Not long ago a friend commented to me that the Beatitudes were great prose, but not a realistic expectation for our way of life. I immediately remembered something I heard Stephen Covey say. (Covey is the author of The Seven Habits of Highly Effective People.) While Covey was discussing Habit Number Four, have a Win/Win attitude, a businessman said to him that such an attitude was totally unrealistic in business. Covey responded by asking the man a question: “How long do you think you would stay in business if you were a winner but your customers felt like losers? Or, in the alternative, if your customers were winners but you were the loser in the business deal?”
I responded in a similar manner to my friend. I asked, “What kind of life would you have if it were dominated by the opposite of the Beatitudes? What follows a person with a haughty attitude? What happens when people are demanding, divisive, or critical?” Seeking to live out The Beatitudes is setting a very high expectation for life, but it is so much better than the alternatives.

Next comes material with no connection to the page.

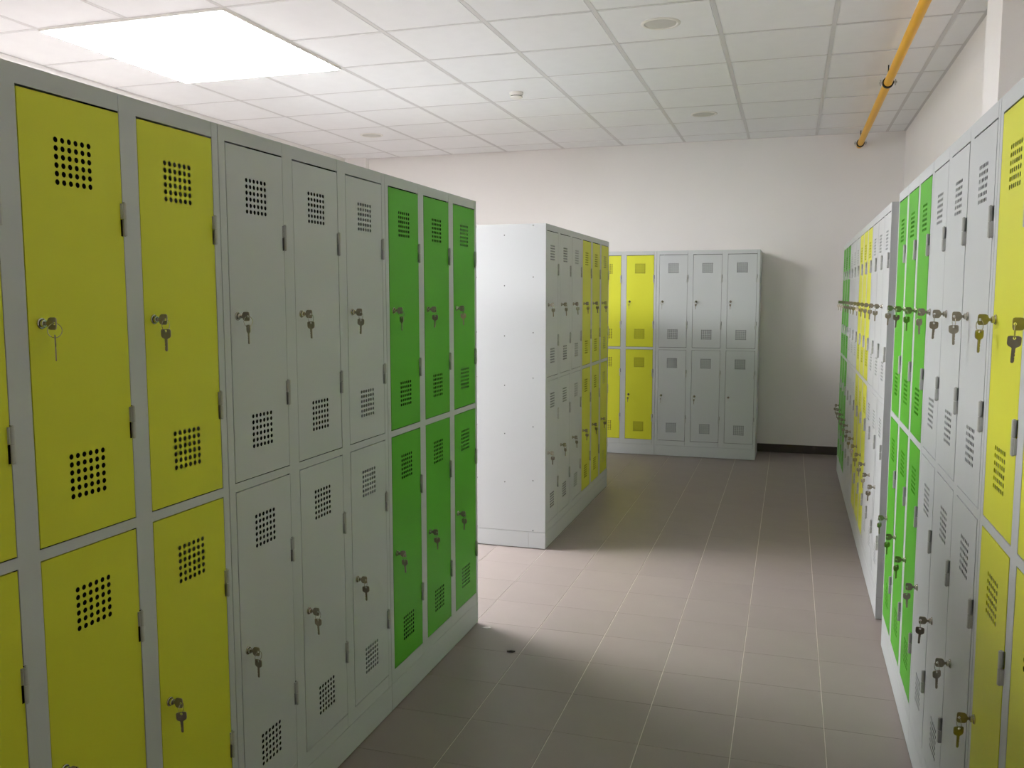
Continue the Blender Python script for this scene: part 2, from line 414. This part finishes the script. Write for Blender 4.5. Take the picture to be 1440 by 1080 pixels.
for color, loc, rz, label, kp, cw, grp in rows:
    root, doors = make_unit(color, loc, R(rz), label, grp)
    for (c, tier), l in doors.items():
        if kp == 'grey column at back wall' and c == 2 and tier == 'lower': continue
        if kp == 'yellow column of left row' and c == 0: continue
        if kp == 'yellow column at back wall' and c == 0: continue
        if kp == 'yellow column of near right row' and c == 2: continue
        tw = None
        if kp == 'yellow column of left row' and (c, tier) == (1, 'upper'): tw = -.75
        add_keys(root, l, 'metal keys in %s lock, %s %s' % (tier, cw[c], kp), tw=tw)
# the rows go on past the frame
for color, loc, rz, label, grp in (('grey', LU(3), 90, 'grey locker bank beyond the left edge of the photo', Lg), ('grey', (.402, 1.177, 0), -90, 'grey locker bank beyond the right edge of the photo', Rg)):
    make_unit(color, loc, R(rz), label, grp)

# back-to-back banks: the left row and the middle block are double, their other faces look away from the camera
BL = 'lockers facing away on the hidden side of the double rows'
for k, y in enumerate((4.99, 5.89)):
    make_unit('grey', (-1.317-2*DEP-.004, y+.898, 0), R(-90), ('locker bank back to back with the near end of the middle block', 'locker bank back to back with the far end of the middle block')[k], BL)
for k in range(4):
    make_unit('grey', (xL-2*DEP-.004, LU(k)[1]+.898, 0), R(-90), 'locker bank back to back behind the %s bank of the left row' % ('green', 'grey', 'yellow', 'out-of-frame')[k], BL)

# ------------------------------------------------------------------ ceiling fittings
def downlight(x, y, label):
    r = thing(obj('downlight', None, None, (x, y, ZC)), label, 'light', 'round ceiling downlights that are off')
    obj('trim_ring', MB().lathe([(.104, .0006), (.104, -.003), (.098, -.006), (.088, -.006), (.084, -.0025), (.083, -.0005)], 40).mesh('downlight_ring', M['white'], True), r)
    obj('lens', MB().lathe([(.082, .0002), (.082, -.0030), (.070, -.0036)], 40).mesh('downlight_lens', M['lens'], True), r)
downlight(-.700, 4.850, 'unlit round downlight nearest the camera at top centre')
downlight(-.700, 7.300, 'unlit round downlight over the aisle near the back wall')
downlight(-3.625, 7.330, 'unlit round downlight at far left above the left lockers')
sd = thing(obj('smoke_detector', None, None, (-1.90, 6.139, ZC)), 'small round white smoke detector on the ceiling tiles', 'detector')
obj('base', MB().lathe([(.050, 0), (.050, -.010), (.046, -.014), (.046, -.024)], 28).mesh('detector_base', M['white'], True), sd)
obj('sensor_gap', MB().lathe([(.040, -.0242), (.040, -.030)], 28).mesh('detector_gap', M['black'], True), sd)
obj('cap', MB().lathe([(.046, -.0302), (.045, -.036), (.030, -.044), (.004, -.046)], 28).mesh('detector_cap', M['white'], True), sd)

# gas pipe
PXX, PZ, PR = .541, 2.792, .0255
gp = thing(obj('gas_pipe', None, None, (PXX, 8.56, PZ)), 'long yellow gas pipe hung under the ceiling, running to the back wall', 'pipe')
tube = MB(); along = lambda x, y, z: (x, z, y)
tube.lathe([(PR-.004, 0), (PR, -.002), (PR, -11.1), (PR-.004, -11.1)], 20, along)
obj('tube', tube.mesh('gas_tube', M['pipe'], True), gp)
CL = MB()
CL.lathe([(PR+.0005, -.012), (PR+.0085, -.013), (PR+.0085, .013), (PR+.0005, .012)], 20, along)
CL.cur = 1
for s in (-1, 1):
    CL.box(s*(PR+.016)-.010, s*(PR+.016)+.010, -.011, .011, -.0055, .0055)
    CL.lathe([(.0035, -.018), (.0035, .018)], 8, lambda x, y, z, s=s: (x+s*(PR+.018), y, z))
CL = CL.mesh('clamp', [M['black'], M['hinge']], True)
ROD = MB().lathe([(.004, PR+.006), (.004, ZC-PZ-.0005)], 8).lathe([(.0075, PR+.006), (.0075, PR+.018)], 6).mesh('rod', M['black'])
for y in (8.43, 6.13, 3.83, 1.53):
    c = obj("clamp", CL, gp, (0, y-8.56, 0)); obj('rod', ROD, c)

# ------------------------------------------------------------------ litter on the floor
def scrap(name, x, y, pts, h, m, label, cat):
    q = MB(); n = len(pts)
    q.plate(fix(pts), [], h, lambda a, b, d: (a, b, h-d+.0002+(.0015 if a > 0 else 0)))
    thing(obj(name, q.mesh(name, m), None, (x, y, 0)), label, cat)
scrap('paper_scrap', -1.245, 3.575, [(-.020, -.006), (.004, -.012), (.022, -.002), (.012, .009), (-.008, .008)], .0012, M['paper'], 'white paper scrap on floor at corner of left green lockers', 'litter')
scrap('lint_fluff', -1.062, 3.352, [(-.016, -.004), (.010, -.007), (.018, .003), (-.002, .008)], .004, M['lint'], 'dark fluff on the floor in front of the left green lockers', 'litter')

In the concluding verse Jesus reveals how I can make living a life of the Beatitudes a realistic expectation for my life. When Jesus says that my righteousness must exceed that of the religious leaders, He is not saying that I have to do more than they do. He is saying I am called to a different kind of righteousness. This is the righteousness that comes through faith in the Son of God who loved me and gave himself for me. In this righteousness the life of Jesus becomes visible in my life as I live in a way that expresses the merciful, forgiving, reconciling will of God.
What does today’s reading reveal to you about God?
What does it reveal to you about yourself?
Think about what God wants you to do or remember about this passage.
Does God want you to change anything in your life?